A letter signed mainly by evangelical Church of England bishops and organisations including the Evangelical Alliance, but also the Roman Catholic church's lead bishop on higher education, calls for the groups to be reinstated.
It says: "Christian students at many of our universities are facing considerable opposition and discrimination in violation of their rights of freedom of expression, freedom of belief and freedom of association". The letter adds that "we believe this to be intolerant and unlawful" and that the Christian unions currently suspended "should be reinstated with full society rights forthwith".
"Of course university student guilds/unions have a responsibility to ensure that official societies are run in a proper and lawful manner.

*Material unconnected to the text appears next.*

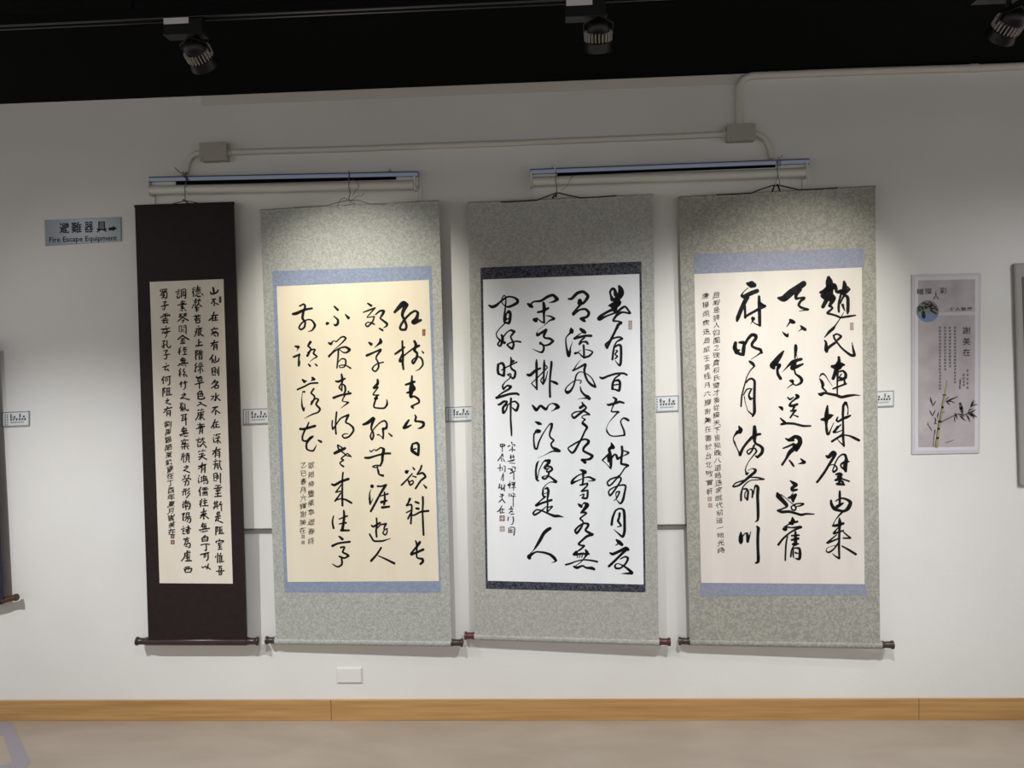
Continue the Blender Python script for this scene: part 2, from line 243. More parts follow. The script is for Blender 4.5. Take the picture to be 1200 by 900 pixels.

However, this does not give them, or anyone else, the right to restrict or change the essential beliefs of those societies or impose as leaders people who do not share those core beliefs ... as a faith sharing organisation, CUs specifically invite people who do not share the Christian faith to attend their meetings, [but] it would be inappropriate for anyone who does not agree with the aims, objects and beliefs to be executive committee members."
The signatories include the Anglican diocesan bishops of Winchester, Chester, Rochester, Southwell and Nottingham and Lichfield and the Rt Rev Crispian Hollis, Catholic Bishop of Portsmouth.
The Christian unions at two universities have threatened legal action.
The 1986 Education Act imposes obligations on universities to safeguard the lawful exercise of freedom of speech and a universities' working party's guidelines for student unions, published in 1998, state that unions shall not harass, intimidate or threaten any member or group.
The Universities and Colleges' Christian Fellowship, umbrella body for 350 university Christian unions representing up to 20,000 students, said the organisations were under "unprecedented" attack.